Le marketing est arrive
Le marketing est arrivé – How Beaujolais Nouveau raced to the top
When you think about races in France the first two that probably come to mind are La Tour de France and Les Mans, but a third famous race has seen by far the greatest variety of ‘vehicles’. Contestants have used cars, trucks, motorcycles, balloons, helicopters, rickshaws, elephants and even a Concorde jet.
It’s a race that, for the last 50 years or so, has started at one minute past midnight on the third Thursday of November. It runs from a region, just north of Lyon, to the capital, Paris, and the contestants are all carrying the same thing – that year’s Beaujolais Nouveau. Their aim – to be the first to see the banners proclaiming “Le Beaujolais Nouveau est arrivé!”
While Beaujolais Nouveau has a much longer history, it is only in these last fifty years that it has become a global event – an opportunity created, promoted and led by Jean Tixier, an advertising executive at Havas, Georges Duboeuf who founded his wine brand in 1964 and Pierre Boisset, a broker at Nicolas who persuaded his employer to start promoting it.
The Beaujolais region is 34 miles long and varies from 7 to 9 miles wide. It’s home to nearly 4,000 vineyards which produce the twelve officially-designated types of Beaujolais known as AOCs. These include some of the finest and priciest grand crus wines, including Fleurie and Cote de Brouilly. The most common two are the Beaujolais and Beaujolais-Villages, but the most famous wine is the Beaujolais Nouveau.
Beaujolais had always made a “vin de l’année” to celebrate the end of the harvest, which was drunk in the local bars, cafes, and bistros of Beaujolais and Lyons. Each autumn the new Beaujolais would arrive. It was a wine made quickly and designed to be consumed immediately – taking only weeks from grape to glass.
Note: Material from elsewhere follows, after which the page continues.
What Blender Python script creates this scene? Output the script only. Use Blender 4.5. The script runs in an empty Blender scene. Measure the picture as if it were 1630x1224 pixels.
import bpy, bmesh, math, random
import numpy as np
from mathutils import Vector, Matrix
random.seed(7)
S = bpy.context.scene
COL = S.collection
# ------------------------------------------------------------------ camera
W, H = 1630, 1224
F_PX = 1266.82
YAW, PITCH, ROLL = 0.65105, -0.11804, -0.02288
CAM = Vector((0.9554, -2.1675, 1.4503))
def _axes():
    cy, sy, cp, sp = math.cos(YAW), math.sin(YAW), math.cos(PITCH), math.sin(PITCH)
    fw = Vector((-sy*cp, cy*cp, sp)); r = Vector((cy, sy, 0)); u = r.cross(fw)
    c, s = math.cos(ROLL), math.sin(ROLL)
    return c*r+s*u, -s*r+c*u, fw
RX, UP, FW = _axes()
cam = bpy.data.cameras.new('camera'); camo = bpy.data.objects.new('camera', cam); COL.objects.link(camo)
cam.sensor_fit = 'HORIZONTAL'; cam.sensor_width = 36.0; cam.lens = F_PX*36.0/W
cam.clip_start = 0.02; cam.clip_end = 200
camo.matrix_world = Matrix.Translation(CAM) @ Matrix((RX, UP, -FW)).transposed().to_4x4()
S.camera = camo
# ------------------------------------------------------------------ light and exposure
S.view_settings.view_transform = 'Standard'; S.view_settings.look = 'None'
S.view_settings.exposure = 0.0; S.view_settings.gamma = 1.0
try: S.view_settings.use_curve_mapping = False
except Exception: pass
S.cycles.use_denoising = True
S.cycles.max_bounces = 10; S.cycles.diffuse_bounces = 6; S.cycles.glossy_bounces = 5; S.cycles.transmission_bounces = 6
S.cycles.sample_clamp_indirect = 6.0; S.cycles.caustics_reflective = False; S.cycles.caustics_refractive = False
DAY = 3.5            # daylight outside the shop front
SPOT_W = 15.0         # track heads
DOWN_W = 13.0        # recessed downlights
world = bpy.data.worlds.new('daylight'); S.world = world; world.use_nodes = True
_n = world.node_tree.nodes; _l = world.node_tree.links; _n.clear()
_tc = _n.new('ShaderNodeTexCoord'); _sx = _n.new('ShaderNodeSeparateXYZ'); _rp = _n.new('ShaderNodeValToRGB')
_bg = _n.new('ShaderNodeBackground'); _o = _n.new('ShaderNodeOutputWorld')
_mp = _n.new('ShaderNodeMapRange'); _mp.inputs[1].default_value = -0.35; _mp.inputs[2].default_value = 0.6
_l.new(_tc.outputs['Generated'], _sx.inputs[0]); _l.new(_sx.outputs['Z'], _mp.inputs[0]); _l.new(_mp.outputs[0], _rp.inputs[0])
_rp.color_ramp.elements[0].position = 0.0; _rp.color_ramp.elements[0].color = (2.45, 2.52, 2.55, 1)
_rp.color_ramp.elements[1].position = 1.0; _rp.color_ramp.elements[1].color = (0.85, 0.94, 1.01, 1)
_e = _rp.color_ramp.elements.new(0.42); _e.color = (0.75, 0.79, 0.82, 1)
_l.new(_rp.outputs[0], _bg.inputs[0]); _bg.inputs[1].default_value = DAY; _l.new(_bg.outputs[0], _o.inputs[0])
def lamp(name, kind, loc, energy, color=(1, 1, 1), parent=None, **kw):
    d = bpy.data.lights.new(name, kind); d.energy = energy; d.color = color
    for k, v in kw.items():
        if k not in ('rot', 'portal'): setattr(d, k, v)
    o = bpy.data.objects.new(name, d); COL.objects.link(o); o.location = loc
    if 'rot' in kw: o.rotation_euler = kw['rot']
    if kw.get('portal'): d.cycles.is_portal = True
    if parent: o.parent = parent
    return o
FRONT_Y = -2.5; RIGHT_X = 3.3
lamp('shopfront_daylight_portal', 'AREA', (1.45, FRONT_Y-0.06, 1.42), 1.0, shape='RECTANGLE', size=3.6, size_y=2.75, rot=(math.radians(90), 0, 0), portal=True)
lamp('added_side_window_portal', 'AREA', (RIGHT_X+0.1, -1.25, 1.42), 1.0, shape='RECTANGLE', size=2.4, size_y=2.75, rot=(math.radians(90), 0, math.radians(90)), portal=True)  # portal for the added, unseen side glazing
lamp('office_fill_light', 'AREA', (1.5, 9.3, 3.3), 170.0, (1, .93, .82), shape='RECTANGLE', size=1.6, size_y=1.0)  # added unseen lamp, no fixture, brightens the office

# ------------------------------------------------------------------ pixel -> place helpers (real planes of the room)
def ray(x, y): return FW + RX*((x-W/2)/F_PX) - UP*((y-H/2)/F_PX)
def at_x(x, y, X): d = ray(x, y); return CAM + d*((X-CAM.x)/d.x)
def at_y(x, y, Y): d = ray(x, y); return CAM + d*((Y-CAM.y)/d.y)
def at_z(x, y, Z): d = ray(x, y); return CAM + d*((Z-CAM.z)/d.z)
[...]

The better Beaujolais were allowed to take a much more leisurely course.
In 1937 the Beaujolais AOC (appellation d’origine controlee) was established to help reflect and protect the quality of wines produced in the region, but AOC rules meant that Beaujolais wine could only be officially sold after 15 December in the year of harvest.
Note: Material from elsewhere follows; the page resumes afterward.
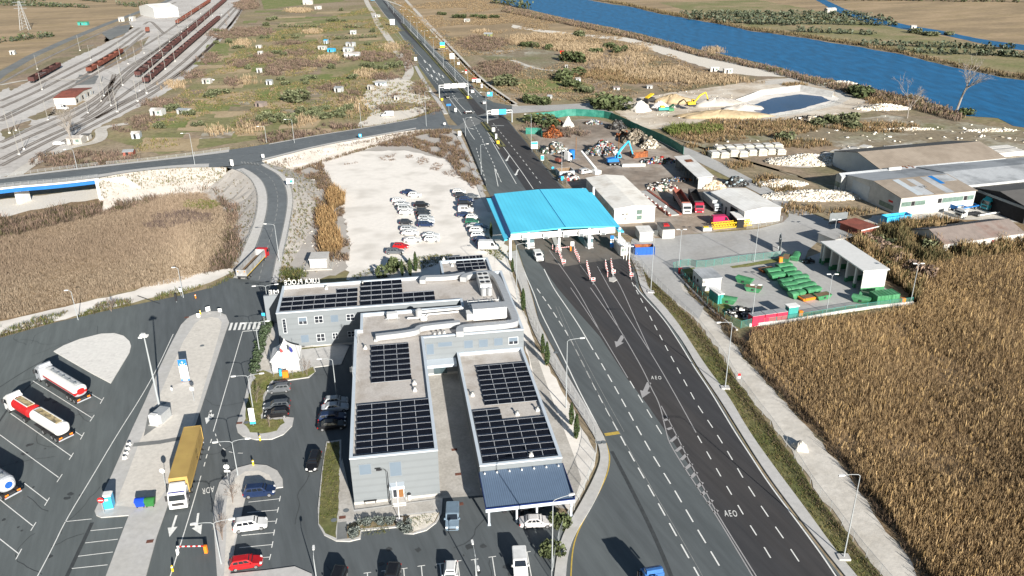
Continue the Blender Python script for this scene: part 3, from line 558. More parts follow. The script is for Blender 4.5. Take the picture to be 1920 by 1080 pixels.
# office building (local axes turned by the plan angle)
BR=R(8.78);cB,sB=math.cos(BR),math.sin(BR)
OX,OY=7.0,128.0
def toL(v):return v.x*cB+v.y*sB-OX,-v.x*sB+v.y*cB-OY
def toW(x,y,z=0):x+=OX;y+=OY;return Vector((x*cB-y*sB,x*sB+y*cB,z))
def OL(x,y,z):return toL(at(x,y,z))
CAMP=Vector((0,0,HC))
def fac(x,y,yl):
 """pixel on the facade plane y = yl -> local x, z"""
 g=at(x,y,0);a=toL(CAMP);b_=toL(g);t=(yl-OY-a[1])/(b_[1]-a[1]);return a[0]+(b_[0]-a[0])*t,HC*(1-t)
mat('facade',(.185,.203,.216),.03,.6,rough=.55,wave=((0,0,1),1.15,.08))
mat('facade_side',(.20,.22,.24),.04,.6,rough=.6)
mat('capmetal',(.52,.58,.64),.04,.8,rough=.4)
mat('roofgravel',(.50,.465,.43),.16,5,c2=(.40,.36,.32),s2=.3,c3=(.50,.47,.44),s3=.12)
mat('plinth',(.42,.41,.39),.1,2)
mat('shutter',(.20,.26,.33),.04,1,rough=.4,wave=((0,0,1),.12,.12))
mat('shutterlight',(.145,.185,.23),.03,1,rough=.4,wave=((0,0,1),.1,.06))
mat('framewhite',(.55,.57,.59),.05,2,rough=.5)
mat('glassdark',(.02,.024,.032),.3,.8,rough=.08,spec=.8)
mat('glassmid',(.05,.075,.085),.3,.8,rough=.1,spec=.8)
mat('wood',(.22,.10,.035),.25,3)
mat('darkmetal',(.03,.03,.033),.2,3,rough=.5)
mat('white',(.68,.68,.665),.06,1.2,rough=.5)
mat('whitedirty',(.62,.60,.56),.12,.9,rough=.6,c2=(.52,.49,.44),s2=.4)
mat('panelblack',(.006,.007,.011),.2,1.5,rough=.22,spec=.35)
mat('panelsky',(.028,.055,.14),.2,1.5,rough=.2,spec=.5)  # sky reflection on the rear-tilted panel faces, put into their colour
mat('alu',(.36,.38,.41),.06,2,rough=.4)
mat('duct',(.50,.51,.52),.07,1.2,rough=.4,metal=.35,wave=((.7,.7,0),.9,.06))
mat('ductwhite',(.70,.71,.72),.05,1.2,rough=.45,wave=((1,0,0),.55,.10))
mat('bluecarport',(.125,.18,.265),.06,1,rough=.45,wave=((1,0,0),.3,.30))
mat('navy',(.008,.022,.11),.1,1,rough=.4)
ob=thing('office_building','low grey panelled office complex with gravel flat roofs behind the parking bays','building',toW(0,0),BR)
def inset(P,d):
 n=len(P);out=[]
 for i in range(n):
  p0,p1,p2=P[i-1],P[i],P[(i+1)%n]
  def nrm(a,b_):l=math.hypot(b_[0]-a[0],b_[1]-a[1]);return(-(b_[1]-a[1])/l,(b_[0]-a[0])/l)
  n1,n2=nrm(p0,p1),nrm(p1,p2);out.append((p1[0]+(n1[0]+n2[0])*d,p1[1]+(n1[1]+n2[1])*d))
 return out
def mass(P,z,nm='wall',cap=.42,dep=.5):
 P=[(x-OX,y-OY)for x,y in P]
 b=MB();b.prism(P,.5,z,cap=False);b.build(nm,'facade',ob)
 b=MB();b.prism(inset(P,-.04),0,.5);b.build('plinth','plinth',ob)
 I=inset(P,cap);b=MB();n=len(P)
 O2=inset(P,-.05)
 b.add([(x,y,z+.06)for x,y in O2]+[(x,y,z+.06)for x,y in I],[(i,(i+1)%n,(i+1)%n+n,i+n)for i in range(n)])
 b.add([(x,y,z+.06)for x,y in O2]+[(x,y,z-.14)for x,y in O2],[(i+n,(i+1)%n+n,(i+1)%n,i)for i in range(n)])
 b.add([(x,y,z+.06)for x,y in I]+[(x,y,z-dep)for x,y in I],[(i,(i+1)%n,(i+1)%n+n,i+n)for i in range(n)]);b.build('parapet','capmetal',ob)
 b=MB();b.poly([(x,y,z-dep+.02)for x,y in I]);b.build('flat_roof','roofgravel',ob)
mass([(-8.35,95),(3.85,95),(3.85,129.65),(22.1,129.65),(22.1,157.6),(-23.4,157.6),(-23.4,144.6),(12,144.6),(12,141.65),(-7.35,141.65),(-7.35,134.8),(-8.35,134.8)],8.0)
mass([(9.75,95.2),(21.8,95.2),(21.8,129.55),(9.75,129.55)],4.4)
mass([(9.8,157.7),(20.8,157.7),(20.8,171),(9.8,171)],5.8)
def window(x0,y0,x1,y1,yl,kind='shutter'):
 a,z1=fac(x0,y0,yl);c,z0=fac(x1,y1,yl);Y=yl-OY
 f=MB();t=.09
 f.box(a,c,Y-.06,Y-.005,z0,z0+t);f.box(a,c,Y-.06,Y-.005,z1-t,z1);f.box(a,a+t,Y-.06,Y-.005,z0+t,z1-t);f.box(c-t,c,Y-.06,Y-.005,z0+t,z1-t)
 w_=f.build('window','framewhite' if kind!='shutter' else 'facade_side',ob)
 p=MB()
 if kind=='shutter':p.box(a+t,c-t,Y-.035,Y-.004,z0+t,z1-t);p.build('shutter','shutterlight',w_)
 elif kind=='louvre':
  for k in range(5):
   zz=z0+t+(z1-z0-2*t)*k/5;p.box(a+t,c-t,Y-.03,Y-.004,zz+.06,zz+(z1-z0-2*t)/5-.06)
  p.build('pane','glassdark',w_)
 else:
  mid,mz=(a+c)/2,(z0+z1)/2
  for u0,u1 in((a+t,mid-.05),(mid+.05,c-t)):
   for v0,v1 in((z0+t,mz-.04),(mz+.04,z1-t)):p.box(u0,u1,Y-.03,Y-.004,v0,v1)
  p.build('pane','glassdark',w_)
  p=MB();p.box(mid-.05,mid+.05,Y-.05,Y-.004,z0+t,z1-t);p.box(a+t,mid-.05,Y-.048,Y-.004,mz-.04,mz+.04);p.box(mid+.05,c-t,Y-.048,Y-.004,mz-.04,mz+.04);p.build('glazing_bar','framewhite',w_)
  if kind=='half':p=MB();p.box(a+t,c-t,Y-.055,Y-.036,mz-.1,z1-t);p.build('shutter','shutterlight',w_)
def zz4(ox,oy,k,*v):return[ox+v[0]/k,oy+v[1]/k,ox+v[2]/k,oy+v[3]/k]
window(*zz4(640,760,4.908,155,545,283,632),95);window(*zz4(640,760,4.908,436,522,562,645),95)
for v,kd in(((138,628,192,758),'louvre'),((287,614,376,676),'half'),((436,602,522,662),'glass'),((582,592,666,655),'shutter'),((730,585,810,640),'glass'),((308,776,396,843),'shutter'),((455,766,541,830),'glass'),((602,757,662,810),'glass'),((742,742,815,792),'glass')):window(*zz4(500,470,4.908,*v),144.6,kd)
for v,kd in(((362,908,488,940),'shutter'),((582,892,664,955),'shutter'),((706,884,790,946),'shutter'),((835,872,915,933),'shutter'),((960,866,1042,922),'half'),((262,922,336,1010),'shutter')):window(*zz4(740,440,4.5,*v),129.65,kd)
xa,_=fac(736,925,95);xb,_=fac(758,925,95);Y=95-OY
b=MB();b.box(xa-.35,xb+.1,Y-1.0,Y-.01,3.0,3.22);b.box(xa-.35,xb+.1,Y-1.0,Y-.94,2.7,3.0);b.build('porch_canopy','capmetal',ob)
b=MB();b.box(xa,xb,Y-.05,Y-.01,.55,2.9);dr=b.build('door','framewhite',ob)
b=MB();b.box(xa+.1,(xa+xb)/2-.05,Y-.07,Y-.052,.7,2.75);b.build('pane','glassdark',dr);b=MB();b.box((xa+xb)/2+.05,xb-.1,Y-.07,Y-.052,.6,2.75);b.build('door_leaf','wood',dr)
b=MB()
for k in range(3):b.box(xa-.15,xb+.15,Y-.9-.32*(k+1)+.001*k,Y-.06,.09,.5-.15*k-.001)if k else b.box(xa-.15,xb+.15,Y-1.2,Y-.06,.09,.5)
b.build('steps','whiteconcrete',ob)
for s in(xa-.2,xb+.2):b=MB();b.tube([(s,Y-.1,1.4),(s,Y-1.3,1.4),(s,Y-1.3,.25)],.025,5);b.build('handrail','galv',ob)
x0,y0=OL(800,690,3.4);b=MB();b.box(-2.9,2.5,127.2-OY,129.6-OY,3.2,3.45);b.box(-2.9,2.5,127.2-OY,127.3-OY,2.9,3.2);b.build('porch_canopy','capmetal',ob)
b=MB();b.box(-1.6,.8,129.55-OY,129.62-OY,.3,2.8);dr=b.build('door','glassmid',ob)
def at_facade_bench():
 p=OL(695,946,0);t=thing('bench','dark wooden bench against the front wall of the grey office','bench',toW(p[0],p[1]+.1,.21),BR)
 b=MB()
 for k in range(3):b.box(-.9,.9,-.22+.16*k,-.08+.16*k,.43,.47)
 b.build('seat','darkmetal',t);b=MB()
 for k in range(2):b.box(-.9,.9,.27,.31,.58+.17*k,.71+.17*k)
 b.build('backrest','darkmetal',t)
 for s in(-.75,.75):b=MB();b.box(s-.03,s+.03,-.22,-.16,0,.43);b.box(s-.03,s+.03,.25,.31,0,.9);b.box(s-.03,s+.03,-.16,.25,.36,.42);b.build('leg','darkmetal',t)
at_facade_bench()
p=OL(768,938,0);t=thing('litter_bin','slim white litter bin with dark top beside the office entrance steps','bin',toW(*p,.2),BR)
b=MB();b.tube([(0,0,0),(0,0,.85)],.26,12);b.build('bin_body','white',t);b=MB();b.tube([(0,0,.85),(0,0,.95),(0,0,1.1)],[.28,.28,.12],12);b.build('bin_lid','darkmetal',t)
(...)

It wasn’t until after the war, on 13 November 1951, that this rule was relaxed, at which point the region’s governing body, the Union Interprofessionnelle des Vins du Beaujolais (UIVB), formally set 15 November as the release date for what would henceforth be known as Beaujolais Nouveau.
Sales of the nouveau were still modest and mostly local, only 1 000 hl in 1960.
Led by Jean Tixier, Georges Duboeuf and Pierre Boisset, the UIVB set out to change things and to create a marketing event out of the release day. The Beaujolais Nouveau race and the “Le Beaujolais Nouveau est arrivé!” slogan were born.
The race to be the first to deliver the new harvest’s wine to Paris quickly became a phenomenon, first in France, then across Europe,and by the 1970s it was starting to generate worldwide publicity. In the 1980s and 1990s the race itself was expanded to now include new final destinations in Japan and the United States.
In 1985, the release date was again changed, to the third Thursday of November, another clever marketing move to ensure it was always available just before a weekend and close to Thanksgiving in the U.S. which was by then and remains a major market.
The long running slogan was changed in 2005 to “It’s Beaujolais Nouveau time”.
Nowadays over 70 million bottles, nearly half of the region’s total annual production, will be Beaujolais Nouveau.
Georges Duboeuf remains a tireless promoter and more than a fifth of his annual production, about 4 million bottles, is Beaujolais Nouveau.